Source excerpt
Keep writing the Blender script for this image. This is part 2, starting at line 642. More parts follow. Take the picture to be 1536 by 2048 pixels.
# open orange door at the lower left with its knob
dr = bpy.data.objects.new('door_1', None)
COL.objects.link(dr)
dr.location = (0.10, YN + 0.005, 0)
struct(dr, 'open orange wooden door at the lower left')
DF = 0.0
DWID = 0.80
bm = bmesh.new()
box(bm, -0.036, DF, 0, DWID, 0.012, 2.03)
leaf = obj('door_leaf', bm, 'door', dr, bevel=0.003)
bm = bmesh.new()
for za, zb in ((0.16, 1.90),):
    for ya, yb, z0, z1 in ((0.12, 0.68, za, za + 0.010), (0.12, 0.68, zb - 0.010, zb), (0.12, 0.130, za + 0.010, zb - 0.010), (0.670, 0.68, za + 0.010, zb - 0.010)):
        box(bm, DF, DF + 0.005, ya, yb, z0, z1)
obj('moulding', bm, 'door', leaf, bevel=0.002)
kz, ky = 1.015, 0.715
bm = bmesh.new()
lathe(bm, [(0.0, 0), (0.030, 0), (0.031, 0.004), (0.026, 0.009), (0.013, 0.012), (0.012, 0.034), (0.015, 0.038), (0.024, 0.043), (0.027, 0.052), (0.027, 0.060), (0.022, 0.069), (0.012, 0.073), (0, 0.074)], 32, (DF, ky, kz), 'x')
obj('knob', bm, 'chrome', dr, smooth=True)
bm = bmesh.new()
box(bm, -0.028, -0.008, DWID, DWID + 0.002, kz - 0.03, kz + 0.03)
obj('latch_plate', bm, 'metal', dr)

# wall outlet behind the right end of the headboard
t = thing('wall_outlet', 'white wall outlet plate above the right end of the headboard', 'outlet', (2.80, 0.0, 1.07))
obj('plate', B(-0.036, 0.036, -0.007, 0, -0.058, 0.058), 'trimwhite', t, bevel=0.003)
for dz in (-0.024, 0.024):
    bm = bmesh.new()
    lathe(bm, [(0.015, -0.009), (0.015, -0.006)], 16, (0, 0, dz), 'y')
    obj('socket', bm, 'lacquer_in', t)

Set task
Transcribe the whole listing exactly.

Reply
Keep writing the Blender script for this image. This is part 2, starting at line 642. More parts follow. Take the picture to be 1536 by 2048 pixels.
# open orange door at the lower left with its knob
dr = bpy.data.objects.new('door_1', None)
COL.objects.link(dr)
dr.location = (0.10, YN + 0.005, 0)
struct(dr, 'open orange wooden door at the lower left')
DF = 0.0
DWID = 0.80
bm = bmesh.new()
box(bm, -0.036, DF, 0, DWID, 0.012, 2.03)
leaf = obj('door_leaf', bm, 'door', dr, bevel=0.003)
bm = bmesh.new()
for za, zb in ((0.16, 1.90),):
    for ya, yb, z0, z1 in ((0.12, 0.68, za, za + 0.010), (0.12, 0.68, zb - 0.010, zb), (0.12, 0.130, za + 0.010, zb - 0.010), (0.670, 0.68, za + 0.010, zb - 0.010)):
        box(bm, DF, DF + 0.005, ya, yb, z0, z1)
obj('moulding', bm, 'door', leaf, bevel=0.002)
kz, ky = 1.015, 0.715
bm = bmesh.new()
lathe(bm, [(0.0, 0), (0.030, 0), (0.031, 0.004), (0.026, 0.009), (0.013, 0.012), (0.012, 0.034), (0.015, 0.038), (0.024, 0.043), (0.027, 0.052), (0.027, 0.060), (0.022, 0.069), (0.012, 0.073), (0, 0.074)], 32, (DF, ky, kz), 'x')
obj('knob', bm, 'chrome', dr, smooth=True)
bm = bmesh.new()
box(bm, -0.028, -0.008, DWID, DWID + 0.002, kz - 0.03, kz + 0.03)
obj('latch_plate', bm, 'metal', dr)

# wall outlet behind the right end of the headboard
t = thing('wall_outlet', 'white wall outlet plate above the right end of the headboard', 'outlet', (2.80, 0.0, 1.07))
obj('plate', B(-0.036, 0.036, -0.007, 0, -0.058, 0.058), 'trimwhite', t, bevel=0.003)
for dz in (-0.024, 0.024):
    bm = bmesh.new()
    lathe(bm, [(0.015, -0.009), (0.015, -0.006)], 16, (0, 0, dz), 'y')
    obj('socket', bm, 'lacquer_in', t)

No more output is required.